With construction halted, one of the biggest risks looming was that a drug dealer might move into the mental health center to sell drugs. So the club’s board of directors, made up of residents and some professionals, began negotiations and secured funding through the San Pablo University-T program run by the Tucumán municipal legislature. “The central objective was to generate a subjective effect from a perspective of hope, which is a sign of good health,” Mustafá explains. “The money is only enough to complete the multipurpose room, but it means the club’s construction can resume.”

Poro, Goyito and the residents

“I started in the group when I was little, nine or 10 years old,” Goyito says. He used to go to the soup kitchen. He remembers that where the club is now was all fields, and it was the residents who, with a machete and scissors, cleared the weeds to make the first soccer field. “Now there are a lot of kids who are broke, addicted, because of all this drug nonsense,” he says. “And it’s bad to be out there like that, to be cold, to be hungry on the streets, it’s really bad,” he adds, from his own experience.

On his 18th birthday, almost a year ago, Goyito left the General Manuel Belgrano Children’s Home. The neighborhood psychologists had found a place for him there because he’d been struggling with serious substance abuse for a long time. “Things were tough. They took me from here, from the corner, and I was pretty much homeless on the streets. Now I’m doing pretty well. I come to work, and I’m proud to have this job.”

Poro was also born and raised in Los Vázquez. His son and daughter live there and coach soccer at the club, in addition to going to the soup kitchen. “I’ve never used drugs, but my brothers are into it. I talk to them, and they don’t understand. And I see most of the kids here in the neighborhood, and they’re young kids, you know? If this works, for me, it’s going to change a lot, if they want it and if they give it a chance,” he says.

Hope for the future, for improvement, for health, lies in the construction of the club. A space that, due to the conditions of its formation, the residents feel is their own; they have built it with their own hands.

“Recently, a truck came with these bricks, the ones we’re sitting on now, and the cement, but it didn’t want to come in here, so it left them at the entrance. It was almost 5:00 p.m. How do we unload the truck among us?” Yor says. “It’s the greatest joy I’ve ever had, an incredible thing. All the kids who come to train, helping to unload the truck, passing around the bricks. It gives me great joy to know that they’re taking charge of things that might not be their responsibility, but they feel strongly about the club. That makes me very happy.”

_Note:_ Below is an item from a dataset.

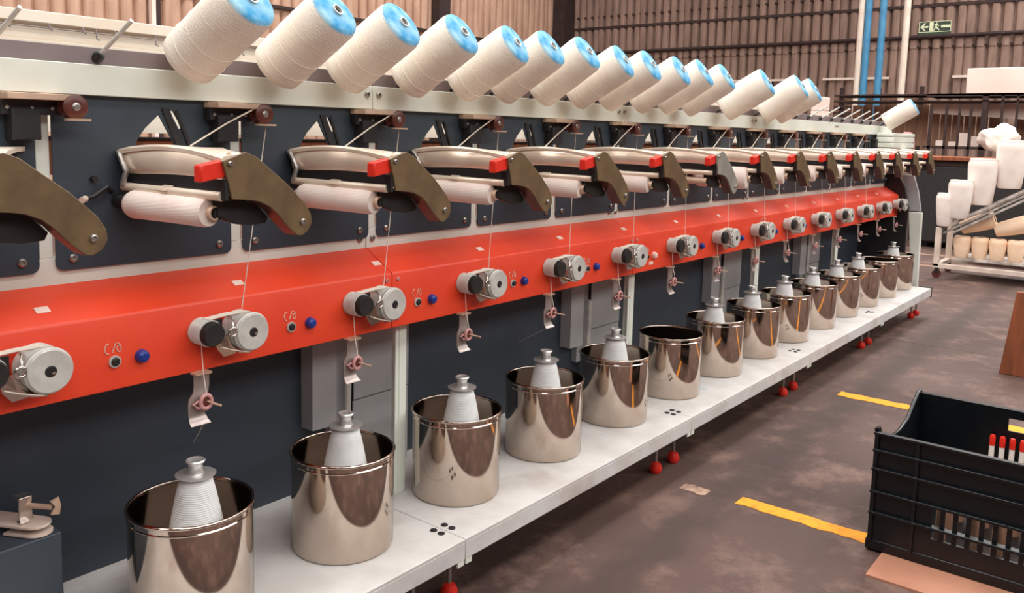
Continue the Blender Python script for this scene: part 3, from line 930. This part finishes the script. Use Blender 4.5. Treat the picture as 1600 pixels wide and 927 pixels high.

There is still no completion date for the project and, in fact, at this stage, the only part of the club that is expected to be finished is the multipurpose room. However, decisions are made by the board of directors, which is made up of residents of Los Vázquez, who have begun to pay a membership fee of 300 pesos, approximately $0.25. In search of more members for the club, they point to its self-management, its decision-making power, and its health facilities.